Policy Stores, Applications, and Scopes

Authorization policy stores, applications, and scopes represent different levels of organization of Authorization Manager policy. A policy store can contain one or more applications, and an application can contain one or more scopes.

Authorization Policy Stores

In the Authorization Manager API, an authorization policy store is represented by an IAzAuthorizationStore object. The authorization policy store contains definitions and assignments of applications, scopes, operations, tasks, roles, and user groups.

An authorization policy store can be stored either as an XML file or in Active Directory.

An application must initialize an authorization policy store before changing information in the store or using the store policy to check client access to resources.

An authorization policy store can contain one or more IAzApplication objects that each represent authorization policy for a specific application.

Applications

In the Authorization Manager API, an application is represented by an IAzApplication object. An authorization policy store can contain authorization policy information for many applications. Using IAzApplication objects allows you to store different authorization policy for different applications in a single policy store.

An authorization policy store must contain at least one application.

Scopes

In the Authorization Manager API, a scope is represented by an IAzScope object. Scopes provide an additional, optional level of organization for an authorization policy. An application can contain one or more scopes, but need not contain any (Authorization Manager provides a default, application-wide scope).
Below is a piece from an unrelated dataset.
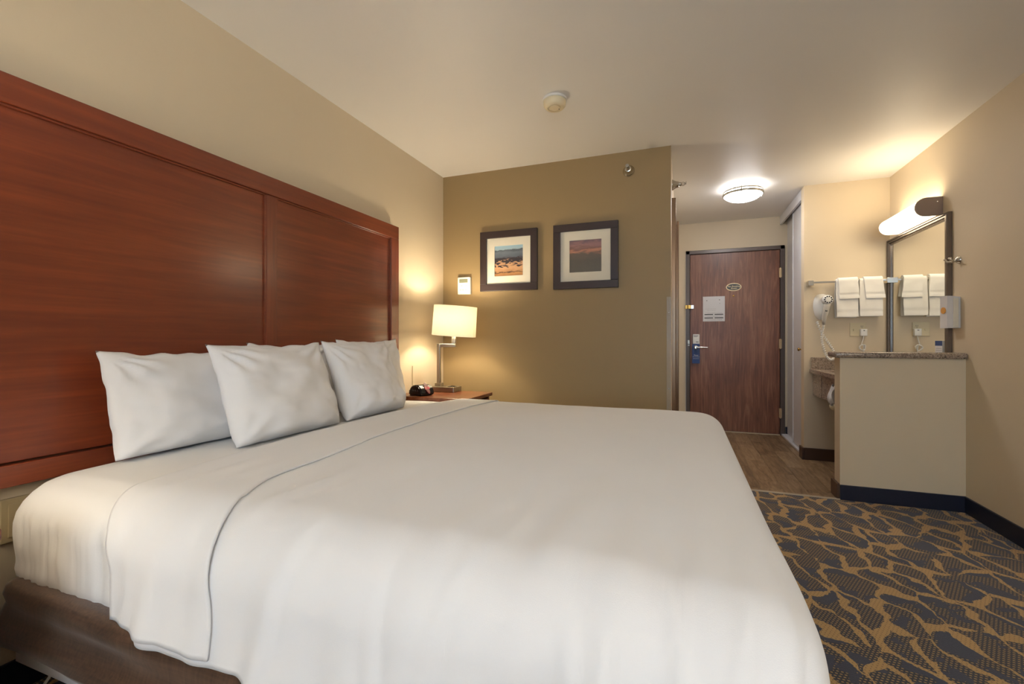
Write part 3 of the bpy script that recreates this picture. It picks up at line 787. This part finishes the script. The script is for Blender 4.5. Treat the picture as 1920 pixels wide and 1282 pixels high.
def sprinkler(label, loc, d):
    t = thing('fire_sprinkler', label, 'sprinkler', loc, 0, 'wall sprinklers'); A = to_axis(d)
    obj('escutcheon', lathe(B(), [(.042, 0), (.042, .004), (.036, .010), (.026, .030), (.022, .048), (.018, .050), (0, .050)], 28, A), 'chrome', t, True, auto=50)
    bm = lathe(B(), [(.013, .048), (.015, .062), (.010, .070), (.006, .074)], 16, A)
    up = Vector((0, 0, 1)); dv = Vector(d)
    for s_ in (1, -1): tube(bm, [dv*.066+up*s_*.010, dv*.082+up*s_*.013, dv*.098+up*s_*.004], .0025, 6)
    tube(bm, [dv*.07, dv*.10], .0028, 8)
    obj('frame_arms', bm, 'nickel', t, True, auto=50)
    obj('deflector', lathe(B(), [(0, .104), (.012, .103), (.013, .100), (0, .100)], 16, A @ Matrix.Translation((0, .006, 0))), 'nickel', t)
sprinkler('chrome sprinkler head high on the olive accent wall', (-.368, YA-.001, 2.295), (0, -1, 0))
sprinkler('chrome sprinkler head jutting into the hall above the bathroom frame', (XH+.001, 3.80, 2.285), (1, 0, 0))

# ------------------------------------------------------------------ ceiling things
sm = thing('smoke_detector', 'round cream smoke detector on the ceiling', 'smoke detector', (-.683, 2.512, ZC-.001))
DN = to_axis((0, 0, -1))
obj('base_plate', lathe(B(), [(0, 0), (.068, 0), (.068, .010), (.064, .012), (0, .012)], 40, DN), 'whiteplastic', sm, True, auto=40)
obj('cover', lathe(B(), [(.062, .012), (.064, .016), (.062, .040), (.052, .052), (.040, .053), (.038, .049), (.032, .049), (.030, .054), (0, .055)], 40, DN), 'cream_plastic', sm, True, auto=50)
obj('indicator', lathe(B(), [(0, .056), (.003, .056), (.003, .05)], 10, DN @ Matrix.Translation((-.022, .015, 0))), 'darkgrey', sm)
cl = thing('ceiling_light', 'round nickel banded flush ceiling light with glowing glass bowl', 'ceiling light', (.509, 4.578, ZC-.001))
obj('pan', lathe(B(), [(0, 0), (.128, 0), (.134, .008), (.134, .045), (0, .045)], 40, DN), 'whiteplastic', cl)
gp = [(0, .046), (.150, .046), (.152, .062)]+[(.152*math.cos(k*PI/20), .062+.062*math.sin(k*PI/20)) for k in range(1, 11)]
obj('glass_bowl', lathe(B(), gp, 48, DN), 'hallglow', cl, True)
for (r0, z0, z1) in ((.160, .030, .044), (.167, .054, .074)):
    obj('band', lathe(B(), [(r0-.008, z0), (r0, z0), (r0+.002, (z0+z1)/2), (r0, z1), (r0-.008, z1), (r0-.008, z0)], 56, DN), 'nickel', cl, True, auto=40)
for k in range(3):
    a = k*2*PI/3+.35; p = Vector((.168*math.cos(a), .168*math.sin(a), 0))
    bm = tube(B(), [p+Vector((0, 0, -.028)), p+Vector((0, 0, -.078))], .006, 10); obj('clip', bm, 'nickel', cl)

# ------------------------------------------------------------------ vanity alcove
vt = thing('vanity_counter', 'speckled granite vanity counter with apron in the alcove', 'counter', (1.36, 4.24, .80))
def vb(x0, x1, y0, y1, z0, z1, **k): return bx(x0-1.36, x1-1.36, y0-4.24, y1-4.24, z0-.80, z1-.80, **k)
bm = B()
# counter top with an oval basin opening: four slabs around it
for (a0, a1, b0, b1) in ((1.055, 1.13, 3.757, 4.718), (1.52, 1.638, 3.757, 4.718), (1.13, 1.52, 3.757, 4.00), (1.13, 1.52, 4.46, 4.718)):
    box(bm, a0-1.36, a1-1.36, b0-4.24, b1-4.24, -.025, .006)
obj('counter_slab', bm, 'granite', vt)
obj('backsplash', vb(1.066, 1.638, 4.698, 4.718, .806, .91, bev=.002), 'granite', vt)
obj('backsplash', vb(1.618, 1.638, 3.757, 4.697, .806, .91, bev=.002), 'granite', vt)
obj('apron', vb(1.080, 1.10, 4.45, 4.718, .578, .775, bev=.001), 'granite', vt)
obj('apron', vb(1.083, 1.103, 3.757, 4.448, .578, .775, bev=.001), 'granite', vt)
bm = B(); sc2 = Matrix.Diagonal((.195, .23, 1, 1)); lathe(bm, [(1.0, .004), (.96, -.02), (.8, -.10), (.4, -.135), (0, -.14)], 40, Matrix.Translation((-.035, -.01, 0)) @ sc2)
obj('basin', bm, 'whiteplastic', vt, True)
fc = thing('faucet', 'chrome vanity faucet behind the half wall', 'faucet', (1.57, 4.23, .806))
bm = lathe(B(), [(0, 0), (.026, 0), (.026, .012), (.016, .02), (.014, .11), (0, .115)], 20); tube(bm, [(0, 0, .10), (-.03, 0, .135), (-.08, 0, .135), (-.115, 0, .11)], .011, 10)
obj('spout', bm, 'chrome', fc, True, auto=50)
for s_ in (-1, 1):
    bm = lathe(B(), [(0, 0), (.022, 0), (.020, .02), (.012, .035), (.012, .12), (0, .125)], 18, Matrix.Translation((0, .1*s_, 0))); tube(bm, [(0, .1*s_, .125), (-.06, .1*s_, .142)], .008, 8)
    obj('lever', bm, 'chrome', fc, True, auto=50)
ts = thing('tissue_dispenser', 'white tissue and pale holder hanging at the vanity apron', 'tissue holder', (1.078, 4.02, .70))
bm = B()
def tis(u, v):
    y = (u-.5)*.13*(1-.35*v); z = .02-.14*v+.012*math.sin(u*9)
    return Vector((-.016-.028*math.sin(v*PI*.8)-.012*math.sin(u*11+v*4), y+.01*math.sin(v*7), z))
grid(bm, 20, 16, tis); o = obj('paper', bm, 'paper', ts, True); md = o.modifiers.new('thickness', 'SOLIDIFY'); md.thickness = .0015
obj('holder_cup', lathe(B(), [(0, -.018), (.022, -.016), (.032, -.004), (.034, .012), (.030, .012), (.028, -.002), (0, -.010)], 24, Matrix.Translation((-.008, .03, -.140)) @ Matrix.Diagonal((1, 1.5, 1.2, 1))), 'ivory', ts, True)

# towel bar and towels
YBAR, ZBAR = YV-.062, 1.566
tb = thing('towel_bar', 'chrome towel bar across the back wall of the alcove', 'towel bar', (1.33, YV, ZBAR))
obj('bar', bx(-.262, .275, -.070, -.054, -.008, .008, bev=.001), 'chrome', tb)
for s_ in (-.278, .285):
    obj('bracket', bx(s_-.022, s_+.020, -.080, -.001, -.026, .018, bev=.002), 'chrome', tb)
def towel(label, x0, x1, front, back, r, seed, skew=0, top=0, cat='towel', grp='hand towels'):
    th_ = .010
    def f(u, v, rr):
        x = x0+(x1-x0)*u
        L = back+PI*rr+front; s = v*L
        if s < back: y, z = rr, -(back-s)
        elif s < back+PI*rr:
            a = (s-back)/rr; y, z = rr*math.cos(a), rr*math.sin(a)
        else: y, z = -rr, -(s-back-PI*rr)
        dn = sstep(0, -.3, z)
        y += math.copysign(1, y)*dn*.012 if z < 0 else 0
        wv = noise.noise(Vector((x*14, z*8, seed)))*.006*sstep(0, -.05, z)
        x += skew*max(0, -z)+noise.noise(Vector((z*12, x*6, seed+5)))*.004
        hem = abs(-z-(front-.035)) < .012 and y < 0
        return Vector((x, YBAR+y+wv*(1 if y > 0 else -1)+(.0025 if hem else 0), ZBAR+z+noise.noise(Vector((x*9, 0, seed)))*.003))
    bm = B(); nu, nv = 16, 60
    A = grid(bm, nu, nv, lambda u, v: f(u, v, r)); Bv = grid(bm, nu, nv, lambda u, v: f(u, v, r+th_))
    for i in range(nu-1):
        bm.faces.new((A[i][0], A[i+1][0], Bv[i+1][0], Bv[i][0])); bm.faces.new((A[i][-1], A[i+1][-1], Bv[i+1][-1], Bv[i][-1]))
    for j in range(nv-1):
        bm.faces.new((A[0][j], A[0][j+1], Bv[0][j+1], Bv[0][j])); bm.faces.new((A[-1][j], A[-1][j+1], Bv[-1][j+1], Bv[-1][j]))
    return tag(obj(cat, bm, 'towel', None, True, auto=70), label, 'towel', grp)
towel('white hand towel on the left half of the towel bar', 1.236, 1.390, .305, .310, .012, 1)
towel('white hand towel on the right half of the towel bar', 1.402, 1.560, .300, .302, .012, 2)
towel('white washcloth over the left hand towel', 1.250, 1.388, .150, .14, .025, 3, .05, cat='washcloth', grp='washcloths')
towel('white washcloth slanting over the right hand towel', 1.430, 1.560, .150, .14, .025, 4, .10, cat='washcloth', grp='washcloths')

# hair dryer
hd = thing('hair_dryer', 'white wall mounted hair dryer with coiled cord', 'hair dryer', (1.145, YV, 1.355))
bm = B()
def pod(u, v, w, h_, dp, y0, e=2.6):
    a = u*2*PI; ca, sa = math.cos(a), math.sin(a); q = math.sin(v*PI/2); k = math.cos(v*PI/2)**.6 if v < 1 else 0
    x_ = w*math.copysign(abs(ca)**(2/e), ca); z_ = h_*math.copysign(abs(sa)**(2/e), sa)
    x_ *= 1-.18*(z_/h_ < 0)*abs(z_/h_)
    return Vector((x_*k, y0-dp*q, z_*k))
grid(bm, 40, 12, lambda u, v: pod(u, v, .062, .115, .055, -.001), wrap=True)
obj('wall_holder', bm, 'whiteplastic', hd, True)
A = to_axis((.0, -1, .05), (.028, -.05, .055))
bm = lathe(B(), [(.040, -.03), (.042, .03), (.036, .048), (.028, .052), (0, .053)], 28, A); dr_ = obj('dryer_head', bm, 'whiteplastic', hd, True)
bm = B()
for k in range(10):
    a = k*2*PI/10; lathe(bm, [(0, .0545), (.006, .0545), (.006, .047)], 8, A @ Matrix.Translation((.027*math.cos(a), .027*math.sin(a), 0)))
obj('vent_hole', bm, 'darkgrey', dr_)
hn = obj('dryer_handle', tube(B(), [(.028, -.070, .03), (.022, -.072, -.01), (.012, -.070, -.06), (.006, -.062, -.12), (.006, -.055, -.155)], [.028, .026, .021, .017, .012], 16), plain('pale grey plastic', (196, 190, 180), .4), hd, True)
obj('switch', bx(.008, .024, -.094, -.088, -.045, -.033, bev=.001), 'darkgrey', hn)
def coil(path, R, turns, r):
    pts = []; N = int(turns*10); P = [Vector(p) for p in path]
    def at(t):
        s = t*(len(P)-1); i = min(int(s), len(P)-2); f = s-i
        p0, p1, p2, p3 = P[max(i-1, 0)], P[i], P[i+1], P[min(i+2, len(P)-1)]
        return .5*((2*p1)+(p2-p0)*f+(2*p0-5*p1+4*p2-p3)*f*f+(3*p1-p0-3*p2+p3)*f**3)
    for k in range(N+1):
        t = k/N; c = at(t); d = at(min(1, t+.01))-at(max(0, t-.01)); a, b = frame_of(d); an = t*turns*2*PI
        pts.append(c+a*R*math.cos(an)+b*R*math.sin(an))
    return tube(B(), pts, r, 6)
obj('coiled_cord', coil([(.006, -.055, -.15), (.0, -.045, -.20), (-.005, -.04, -.27), (.005, -.05, -.36), (.03, -.06, -.44), (.058, -.065, -.462), (.082, -.06, -.44), (.078, -.05, -.385), (.04, -.04, -.31), (-.01, -.035, -.22), (-.04, -.03, -.13)], .009, 48, .0032), 'whiteplastic', hd, True)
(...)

A scope is a subdivision within an application that separates resources from other resources that are used by that application. If you have Authorization Manager groups, role assignments, role definitions, or task definitions that you do not want to apply to an entire application, you can create them at the scope level.

Delegation

Authorization policy stores that are stored in Active Directory support delegation of administration. Administration can be delegated to users and groups at the store, application, or scope level. Each level defines administrative roles for the policy at that level. To delegate control to a user or group, assign them to the administrator role; to allow a user or group to read the policy, assign them to the reader role.

Administrators of a store, application, or scope can read and modify the policy store at the delegated level. Readers can read the policy store at the delegated level but cannot modify the store.